I
should have written more of these reflections as the course was progressing,
but life sometimes gets busy, and I find I am left with a few to do at the end
of the term. However, this gives me an opportunity that writing earlier entries
wouldn’t have—I get to reflect on all the pieces we have read this term. The great thing about this is that I can gauge the impact of the various
writings over time. It’s immediately apparent that some works have stayed with
me more than others. This leads to the natural question to ponder of “why?”.
The works that have really stuck with me are
“This Is America” (the music video by Childish Gambino aka Donald Glover), “The
Song my Paddle Sings” (Emily Pauline Johnson), and “Battle Royal” (Ralph
Ellison). These are quite different works and, at first glance, bear little in
common. Johnson’s poem is quite a traditional poetic form, with rhyming and
meter. Ellison’s work is a short narrative. Glover’s piece is very colloquial
song lyrics with a variety of dance forms and musical elements. Yet under this
there are three common threads that I believe draw me to these works.
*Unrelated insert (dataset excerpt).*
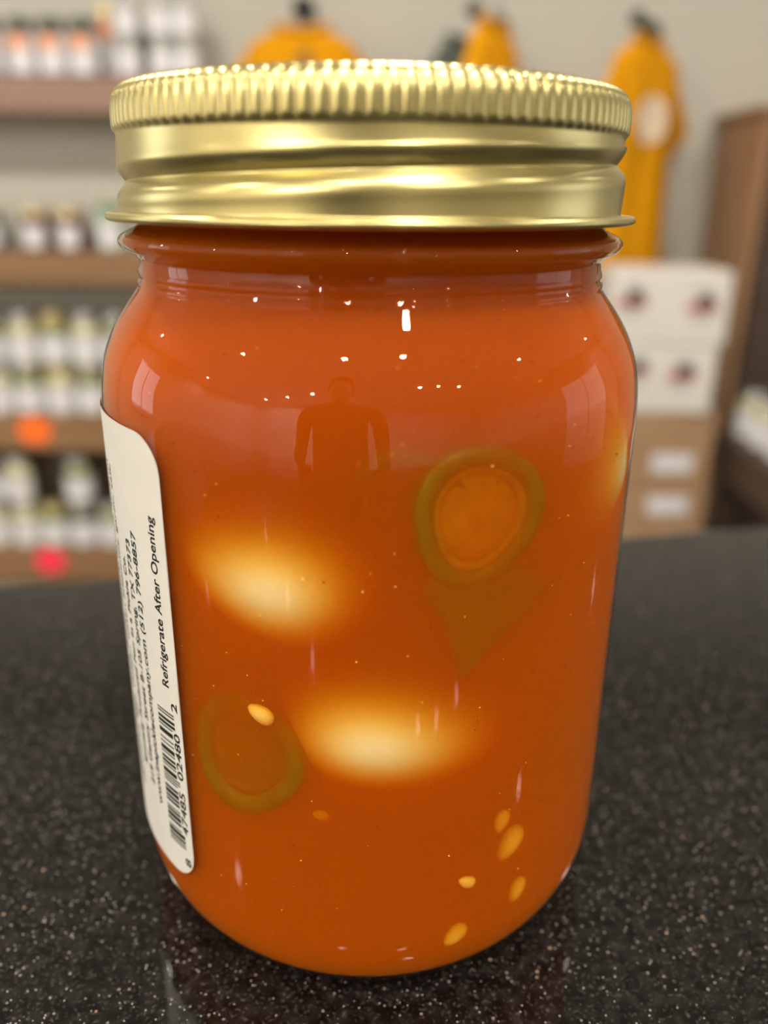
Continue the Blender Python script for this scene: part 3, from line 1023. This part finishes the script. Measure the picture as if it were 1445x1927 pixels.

The first is the use of quite ordinary
and common language. “Battle Royal” may be the most ‘educated’ sounding, with
the use of words such as “emphatically” (“I was warned emphatically to forget
what he had said…”), “oration” (“On my graduation day I delivered an
oration…”), and “anarchy” (“Everyone fought hysterically. It was complete
anarchy.”), but even these words are not so uncommon. “The Song my Paddle
Sings” fits in the middle, with quite plain and straightforward language (such
as “The river rolls in its rocky bed; / My paddle is plying its way ahead;
/Dip, Dip, / While the waters flip / In foam as over the breast we slip.”),
even if it’s used to great affect. “This Is America” contains the most common
(“Yeah, yeah, I’m so cold like yeah / I’m so dope like yeah / We gon’ blow like
yeah”), in that it’s very much a reflection of the current popular music scene,
particularly genre’s like rap. For me, this makes these works easily
accessible, and I don’t have to spend lots of time looking up words to find out
what they mean.
The second thing in common is that each
of these pieces are works by minority voices. Each of them, in their own way,
speaks to things pertinent to their culture and place. As part of the dominant
Caucasian population in North America, these works connect me to different
viewpoints. Johnson’s was one I could identify with, as I have canoed, yet I
haven’t done so through rapids, and I found her description very exhilarating
(“And forward far the rapids roar, / Fretting their margin for evermore. /
Dash, dash, / With a mighty crash, / They seethe, and boil, and bound, and
splash.”). When Ellison writes
I
stumbled about like a baby or drunken man. The smoke had become thicker and
with each new blow it seemed to sear and further restrict my lungs. My saliva
became like hot bitter glue. … Streaks of blue light filled the black world
behind the blindfold.
I could feel his
exertion, and pain. I felt the panic of someone, educated like myself, being
forced to fight. The lines “You just a big dawg, yeah / I kenneled him in the
backyard / No proper life to a dog / For a big dog” in “This Is America” really
hit home for me that for a person of colour in the States, no matter how
successful they become, they are still kept trapped by racism and violence.
Lastly, I think these three pieces stick
with me because of how they use language. They paint very vivid pictures for
me, and make me feel, in a more diluted way, the emotions of the subjects in
the works. The examples above show this quite well, but Ellison's piece, as the
longest, contains other great examples such as “She seemed like a fair
bird-girl girdled in veils calling to me from the angry surface of some gray
and threatening sea.” Other great uses of language in Johnson’s poem are
exemplified with “The river slips through its silent bed. / Sway, sway, / As
the bubbles spray / and fall in tinkling tunes away.” Not only can I feel the canoe, but I can hear
the water fall from the paddle and the small bubbles that break in the paddles
wake. When Glover sings “Guns in my area / I got the strap / I gotta carry ‘em
/ Yeah, yeah, I’ma go into this / Yeah, yeah, this is guerilla” I can picture
the young black man with his rap gangster style (whether it’s just for show or
with actual violent intent).
I guess what draws me and sticks with me are
depictions of life outside the confines of my own, especially if they use
language I can readily consume, and do so in a way that makes me see and feel,
even if only partially, what the subjects in the works do.